News of the definitive agreement on Oct. 24 whereby RR Donnelley (RRD) will acquire Consolidated Graphics (CGX) for more than $620 million rocked the commercial printing world. With a network of 70 printing plants—in 26 states, as well as in Toronto, Prague and Gero, Japan—generating more than $1 billion in annual sales, CGX had been the model for successful rollups in the highly fragmented commercial printing marketplace. For CGX, the transaction provides an exit route for its 70-year-old chairman and CEO, Joe Davis. And, for RRD, Consolidated Graphics’ network of facilities in or near every major U.S. population center adds local sales and service touchpoints for Donnelley’s commercial printing group.

Assuming the deal, which is expected to close in Q1 of 2014, passes antitrust and CGX shareholder approval, its ramifications will cause shock waves—both positive and negative—throughout the industry. Will it be good news for privately held, independent operations that competed with CGX on local and regional levels to capture accounts that don’t want to do business with a Goliath like RRD? Yes. Will it lead to further industry consolidation among independent, privately held commercial print shops that won’t be able to compete with Donnelley’s marketing acumen, cross-selling smorgasbord and the pricing power that comes with a $10+ billion conglomerate? Yes.

So, perhaps this mega-deal will prove to either be a blessing, or a curse, depending on the local/regional landscape of customers and prospects where your print shop is located. One thing’s for sure, though: You can expect a shake-up within the 70 facilities and among the more than 5,000 employees that comprise Consolidated Graphics, as well as within Donnelley’s existing commercial printing footprint.

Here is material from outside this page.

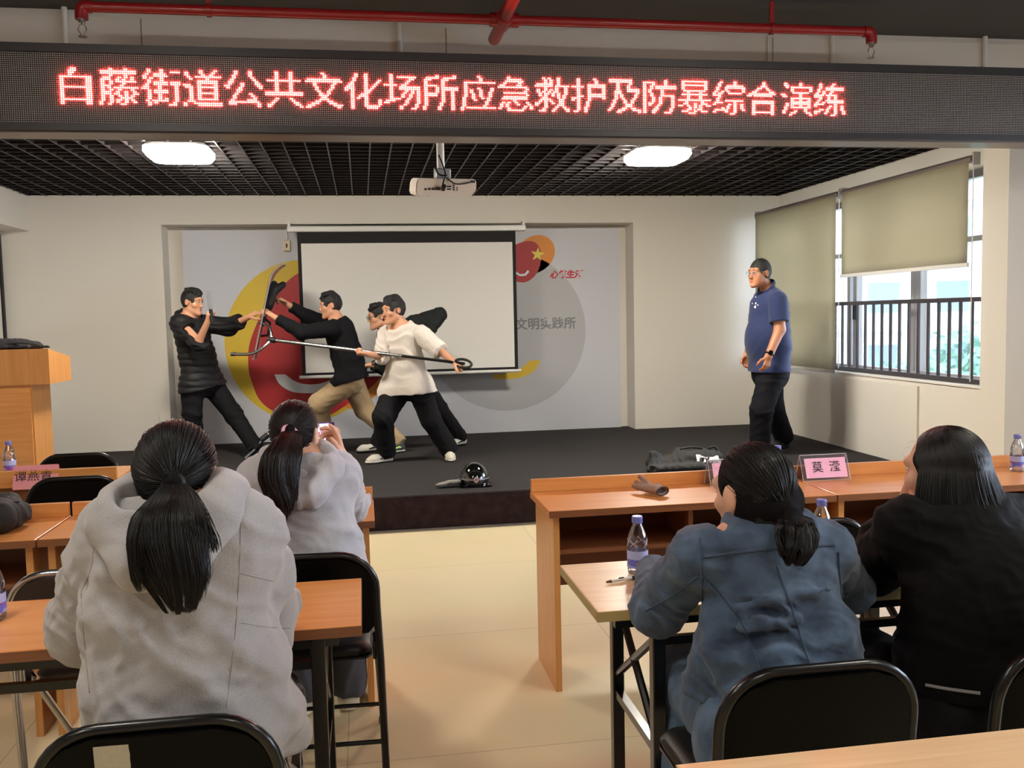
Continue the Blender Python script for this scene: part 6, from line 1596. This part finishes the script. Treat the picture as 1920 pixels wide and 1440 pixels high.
# --- woman in the denim jacket
rng = np.random.default_rng(13)
hd = at(1408, 926, 2.03)
J = make_joints((-0.12, 1, 0), hd, (-0.36, 0.93, -0.10), N=at(1442, 1006, 1.99), SL=at(1312, 1042, 1.99), SR=at(1545, 1030, 2.0), EL=at(1230, 1138, 2.22), ER=at(1592, 1104, 2.22), WL=(0.80, 2.45, 0.79), WR=(1.02, 2.47, 0.79),
                P=(0.93, 1.92, 0.55), HL=(0.86, 1.95, 0.52), HR=(1.03, 1.95, 0.52), KL=(0.86, 2.36, 0.52), KR=(1.05, 2.36, 0.53), AL=(0.80, 2.10, 0.09), AR=(1.06, 2.30, 0.09), TL=(0.76, 2.28, 0.06), TR=(1.06, 2.5, 0.06))
J['ground'] = 0.0
g3 = person('woman with a low side ponytail in a blue denim jacket leaning on the pale table', None, (hd.x, 1.98, 0.0))
S = SDF(); W = add_head(S, J['HC'], J['HRT'], 0.97); add_body(S, J, 0.08, 0.86)
for sg in (-1, 1): S.ell(W(sg * 0.083, -0.012, 0.0), (0.010, 0.020, 0.032), J['HRT'], 0.006)
add_hand(S, J['WL'], (0.6, 0.7, 0.05), (0, 0.1, -1), -1, (12, 15, 10), 0.92); add_hand(S, J['WR'], (-0.7, 0.6, 0.05), (0, 0.1, -1), 1, (12, 15, 10), 0.92)
sdf_obj('body', S, 0.0048, M_skin3, g3); face_parts(W, J['HRT'], g3, 0.97)
tie = V3(at(1474, 962, 1.915))
S = SDF(); R = J['HRT']; S.ell(W(0, -0.018, 0.026), (0.080, 0.098, 0.097), R, 0.02).cap(W(0.035, -0.075, -0.02), tie, 0.045, 0.018, 0.03).cap(W(-0.02, -0.085, -0.04), tie, 0.035, 0.016, 0.03).cap(W(0.06, -0.04, -0.03), tie, 0.03, 0.016, 0.03).cap(W(0.03, -0.05, -0.03), W(0.03, -0.055, -0.09), 0.052, 0.04, 0.03).cap(W(-0.035, -0.045, -0.03), W(-0.03, -0.038, -0.095), 0.048, 0.04, 0.03)
S.cut(W(0, 0.045, 0.02), unit(0.86 * R[1] - 0.5 * R[2]), 0.3)
for sg in (-1, 1): S.ell(W(sg * 0.088, -0.006, -0.004), (0.030, 0.026, 0.036), R, 0.006, True)
w1 = swarp(3, 0.05); shell = sdf_obj('hair', S, 0.0045, M_hairb, g3, lambda P: 0.002 * w1(P))
sp_ = scalp_paths(W, R, (0, -0.018, 0.026), (0.080, 0.099, 0.098), tie, 3600, rng)
strands('scalp_locks', sp_, rng.uniform(0.0006, 0.0013, (len(sp_), 1)) * np.linspace(0.8, 1, sp_.shape[1])[None, :], M_hair, shell)
nps = []
cN = W(0, -0.018, 0.026); tl_ = R @ (tie - cN)
for _ in range(1500):
    a_ = rng.uniform(-1.0, 0.75); zz = rng.uniform(-0.13, -0.02); p0_ = np.array([0.082 * math.sin(a_), -0.02 - 0.07 * math.cos(a_), zz]); p1_ = lerp(p0_, tl_, 0.5); p1_[1] = min(p1_[1], -0.088); nps.append(np.array([cN + np.array(v) @ R for v in spline([p0_ * (1, 0.9, 1), p0_ * (1.02, 1.05, 0.98), p1_, tl_ + rng.normal(size=3) * 0.004], 3, False)]))
nps = np.array(nps); strands('nape_locks', nps, rng.uniform(0.0006, 0.0012, (len(nps), 1)) * np.ones((1, nps.shape[1])), M_hair, shell)
guide = [tie, V3(at(1490, 975, 1.85)), V3(at(1496, 1005, 1.81)), V3(at(1494, 1035, 1.79)), V3(at(1490, 1064, 1.79))]
tp_, tr_ = tail_paths(guide, [0.012, 0.036, 0.044, 0.036, 0.018], [0.012, 0.028, 0.030, 0.024, 0.012], (1, 0, 0), (0, -1, 0.1), 3000, rng, 14, 0.4)
strands('ponytail', tp_, tr_ * 0.65, M_hair, shell)
S = SDF(); S.chain([g + np.array([0, 0.012, 0]) for g in guide[:4]], [0.008, 0.022, 0.026, 0.014], 0.02, ((0, 1, 0), 0.5)); sdf_obj('ponytail_core', S, 0.005, M_hairb, shell)
MB().tube([tie + 0.016 * (math.cos(a) * np.array([0.5, 0.6, -0.6]) + math.sin(a) * np.array([0.2, 0.6, 0.75])) for a in np.linspace(0, 6.283, 17)[:-1]], 0.005, 8, closed=True).build('hair_tie', M_blackm, g3, smooth=True)
loose(W, R, rng, 40, shell, M_hair)
def denim(name, c1, c2):
    m = pmat(name, c1, 0.85, col2=c2, nscale=16, detail=8, bump=0.25, bscale=420, sheen=0.15)
    nt = m.node_tree; b = nt.nodes['Principled BSDF']
    tc = nt.nodes.new('ShaderNodeTexCoord'); wv = nt.nodes.new('ShaderNodeTexNoise'); wv.inputs['Scale'].default_value = 500; wv.inputs['Detail'].default_value = 2
    nt.links.new(tc.outputs['Object'], wv.inputs['Vector'])
    old = b.inputs['Base Color'].links[0].from_socket
    mx = nt.nodes.new('ShaderNodeMix'); mx.data_type = 'RGBA'; mx.blend_type = 'OVERLAY'; mx.inputs[0].default_value = 0.45
    nt.links.new(old, mx.inputs[6]); nt.links.new(wv.outputs['Color'], mx.inputs[7]); nt.links.new(mx.outputs[2], b.inputs['Base Color'])
    return m
M_denim = denim('blue_denim', lin(42, 57, 80), lin(80, 102, 128)); M_jeans = denim('jeans_denim', lin(56, 76, 102), lin(90, 116, 144))
S = SDF()
add_top(S, J, 0.165, 0.155, 0.70, 0.062, (0.064, 0.060, 0.05), 0.98, 0.98, 0.0, 0.04, 0.045, lowpt=(0.92, 1.86, 0.63))
S.cap(lerp(J['SL'], J['EL'], 0.5), J['EL'] + np.array([0.005, -0.015, -0.01]), 0.062, 0.064, 0.03)
S.cap((0.79, 1.93, 0.80), (0.765, 1.98, 0.62), 0.05, 0.055, 0.04).cap((1.05, 1.90, 0.78), (1.06, 1.90, 0.66), 0.06, 0.07, 0.05)
for (a, b, ra) in (((1385, 1140, 1.83), (1560, 1105, 1.84), 0.012), ((1400, 1180, 1.825), (1500, 1165, 1.82), 0.012), ((1440, 1230, 1.815), (1590, 1200, 1.83), 0.013), ((1330, 1215, 1.87), (1350, 1270, 1.86), 0.016), ((1350, 1240, 1.85), (1470, 1235, 1.81), 0.010)):
    S.cap(V3(at(*a)) + np.array([0, 0.006, 0]), V3(at(*b)) + np.array([0, 0.006, 0]), ra * 0.9, ra * 0.5, 0.045)
ring = [J['N'] + np.array([0.080 * math.cos(a), 0.068 * math.sin(a) + 0.004, 0.030 + 0.012 * math.sin(a)]) for a in np.linspace(0, 2 * math.pi, 17)]
S.chain(ring, [0.024] * 17, 0.025)
S.cut((0.92, 1.86, 0.625), (0, 0.05, -1), 0.42)
jk = sdf_obj('denim_jacket', S, 0.0055, M_denim, g3, addf(folds(0.006, 0.06, (0.2, 0.1, 1), 101), folds(0.003, 0.03, (0.5, 0, 0.8), 103)))
M_seamd = pmat('dark_denim_seam', lin(52, 70, 94), 0.85); M_stitch = pmat('pale_stitching', lin(110, 126, 144), 0.85)
for pts in ([(1318, 1046), (1400, 1035), (1500, 1026), (1566, 1022)], [(1312, 1010), (1316, 1060), (1317, 1130)], [(1317, 1078), (1350, 1115), (1385, 1160), (1412, 1210), (1432, 1262)], [(1456, 1060), (1470, 1100), (1488, 1150), (1503, 1200), (1520, 1252)], [(1310, 1080), (1265, 1115), (1210, 1146)], [(1572, 1035), (1574, 1080), (1578, 1120)]):
    P = on_surface([jk], [tuple(p) for p in spline(pts, 8, False)], 0.001)
    if len(P) < 3: continue
    sm_ = MB().tube(P, 0.0028, 6).build('seam', M_seamd, jk, smooth=True)
    m = MB()
    for off in (-0.004, 0.004):
        for i in range(0, len(P) - 1):
            for tt in (0.1, 0.6):
                t_ = (P[i + 1] - P[i]); n_ = Vector((-t_.z, 0, t_.x)).normalized()
                m.tube([P[i].lerp(P[i + 1], tt) + n_ * off - Vector((0, 0.0015, 0)), P[i].lerp(P[i + 1], tt + 0.28) + n_ * off - Vector((0, 0.0015, 0))], 0.0006, 4)
    m.build('stitching', M_stitch, sm_)
hb = on_surface([jk], [(1325, 1268), (1345, 1272), (1380, 1268), (1410, 1262)], 0.0)
S = SDF(); S.cap((0.785, 1.86, 0.655), (0.95, 1.79, 0.655), 0.024, 0.024, 0.02, ((0, 1, 0), 0.5)); sdf_obj('waistband', S, 0.005, M_denim, jk)
S = SDF(); add_trousers(S, J, 0.105, 0.085, 0.075, 0.165, 0.85); S.cap((0.83, 1.88, 0.54), (1.04, 1.88, 0.54), 0.12, 0.12, 0.05)
jn = sdf_obj('jeans', S, 0.007, M_jeans, g3, folds(0.007, 0.07, (1, 0.4, 0.2), 105))
for s in 'LR': add_shoe(J, s, g3, M_shoe_bw, M_sole_w, M_sole_b)
localize(g3)

# --- woman in black
rng = np.random.default_rng(14)
hd = at(1768, 886, 2.10)
J = make_joints((-0.15, 1, 0), hd, (-0.40, 0.91, -0.05), N=at(1800, 962, 2.05), SL=at(1700, 990, 2.05), SR=at(1888, 985, 2.06), EL=at(1636, 1066, 2.28), ER=at(1930, 1075, 2.26), WL=at(1690, 955, 2.28), WR=(1.62, 2.45, 0.80),
                P=(1.50, 1.95, 0.55), HL=(1.41, 1.97, 0.52), HR=(1.59, 1.97, 0.52), KL=(1.38, 2.38, 0.53), KR=(1.62, 2.38, 0.53), AL=(1.36, 2.3, 0.09), AR=(1.62, 2.3, 0.09), TL=(1.34, 2.5, 0.06), TR=(1.62, 2.5, 0.06))
J['ground'] = 0.0
g4 = person('woman in black with loose shoulder length hair resting her chin on her hand', None, (hd.x, 2.03, 0.0))
S = SDF(); W = add_head(S, J['HC'], J['HRT'], 0.97); add_body(S, J, 0.08)
add_hand(S, J['WL'], (0.20, -0.15, 1.0), (0.75, -0.55, 0.0), -1, (55, 70, 40), 0.95); add_hand(S, J['WR'], (-0.7, 0.6, 0.05), (0, 0.1, -1), 1, (12, 15, 10), 0.92)
sdf_obj('body', S, 0.0048, M_skin3, g4); face_parts(W, J['HRT'], g4, 0.97)
R = J['HRT']; S = SDF(); S.ell(W(0, -0.018, 0.026), (0.076, 0.093, 0.092), R, 0.01)
low = np.array([0, 0, 1.0])
S.chain([W(0.0, -0.05, 0.02), W(0.0, -0.07, -0.06), W(0.01, -0.085, -0.13)], [0.062, 0.062, 0.066], 0.015, (R[1], 0.5))
S.chain([W(0.065, -0.01, 0.02), W(0.078, -0.02, -0.06), W(0.085, -0.035, -0.14)], [0.016, 0.022, 0.026], 0.015); S.chain([W(-0.066, 0.005, 0.02), W(-0.072, 0.005, -0.05), W(-0.072, 0.0, -0.15)], [0.016, 0.024, 0.026], 0.015)
S.cut(W(0, 0.045, 0.02), unit(0.86 * R[1] - 0.5 * R[2]), 0.13)
w1 = swarp(3, 0.05); shell = sdf_obj('hair', S, 0.0050, M_hairb, g4, lambda P: 0.003 * w1(P))
ps = []
while len(ps) < 4600:
    d = unit(rng.normal(size=3)); 
    if d[2] < 0.1 or (d[1] > 0.55 and d[2] < 0.85): continue
    az = math.atan2(d[0], d[1]); side = np.array([d[0], d[1] - 0.15, 0]); side = unit(side)
    if side[1] > 0.35: side = unit(np.array([math.copysign(1, d[0]) * 0.95, 0.3, 0]))
    st0 = np.array([d[0] * 0.083, d[1] * 0.101 - 0.018, d[2] * 0.1 + 0.026]); q = [st0]
    eq = np.array([side[0] * 0.088, side[1] * 0.105 - 0.02, 0.02])
    for t in (0.33, 0.66): q.append(unit(lerp(st0 - (0, -0.018, 0.026), eq - (0, -0.018, 0.026), t) / np.array([0.083, 0.101, 0.1])) * np.array([0.085, 0.103, 0.102]) + (0, -0.018, 0.026))
    q.append(eq); L = rng.uniform(0.11, 0.175); spr = rng.uniform(0.0, 0.045)
    for t in (0.33, 0.66, 1.0): q.append(eq + np.array([side[0] * (0.008 + spr * t), side[1] * (0.0 + spr * t) - 0.012 * t, -0.02 - L * t]))
    Q = np.array(spline(q, 3, False)); ps.append(np.array([W(*v) for v in Q]))
ps = np.array(ps); strands('loose_locks', ps, rng.uniform(0.0006, 0.0014, (len(ps), 1)) * np.linspace(1, 0.5, ps.shape[1])[None, :], M_hair, shell)
loose(W, R, rng, 40, shell, M_hair)
MB().tube(on_surface([shell], [tuple(p) for p in spline([(1795, 902), (1815, 905), (1838, 912)], 5, False)], 0.004), 0.0018, 5).build('hair_clip', M_steel, g4, smooth=True)
S = SDF()
add_top(S, J, 0.18, 0.185, 0.72, 0.07, (0.070, 0.066, 0.054), 0.80, 0.98, 0.0, 0.045, 0.02, lowpt=(1.50, 1.90, 0.60))
S.ell((1.50, 1.90, 0.80), (0.20, 0.13, 0.19), None, 0.06).cap(J['EL'], lerp(J['EL'], J['WL'], 0.5), 0.068, 0.062, 0.03).cap((1.33, 1.95, 0.78), (1.31, 1.95, 0.66), 0.06, 0.065, 0.05)
S.cut((1.5, 1.9, 0.595), (0, 0, -1), 0.5)
M_blkk = pmat('black_wool_knit', lin(9, 8, 10), 0.9, noise=0.2, nscale=40, spec=0.2)
tb = sdf_obj('sweater', S, 0.0065, M_blkk, g4, addf(folds(0.008, 0.09, (0.3, 0.1, 0.9), 111), folds(0.004, 0.04, (0.5, 0, 0.8), 113)))
MB().tube(on_surface([tb], [tuple(p) for p in spline([(1735, 1284), (1780, 1292), (1838, 1300)], 6, False)], 0.004), 0.004, 6).build('shirt_hem', pmat('grey_hem', lin(150, 146, 146), 0.9), g4, smooth=True)
S = SDF(); add_trousers(S, J, 0.105, 0.085, 0.075, 0.165, 0.85); S.cap((1.40, 1.92, 0.54), (1.60, 1.92, 0.54), 0.11, 0.11, 0.05)
sdf_obj('trousers', S, 0.008, M_blackcloth, g4, folds(0.007, 0.07, (1, 0.4, 0.2), 115))
for s in 'LR': add_shoe(J, s, g4, M_shoe_b, M_sole_b)
localize(g4)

According to a Crain’s Chicago Business article published last August, since April 2007, RR Donnelley has shuttered 27 facilities and eliminated more than 14,000 workers (a number that’s since grown). One could argue that RRD CEO Thomas Quinlan is just doing his job—removing production capacity in line with weakened market demand for print-related products and services. That doesn’t make it an easier pill to swallow, however, for those communities and people impacted.

Either way, though, 2014 will surely be a topsy-turvy year for the CGX network, as well as for commercial print shops that compete against it.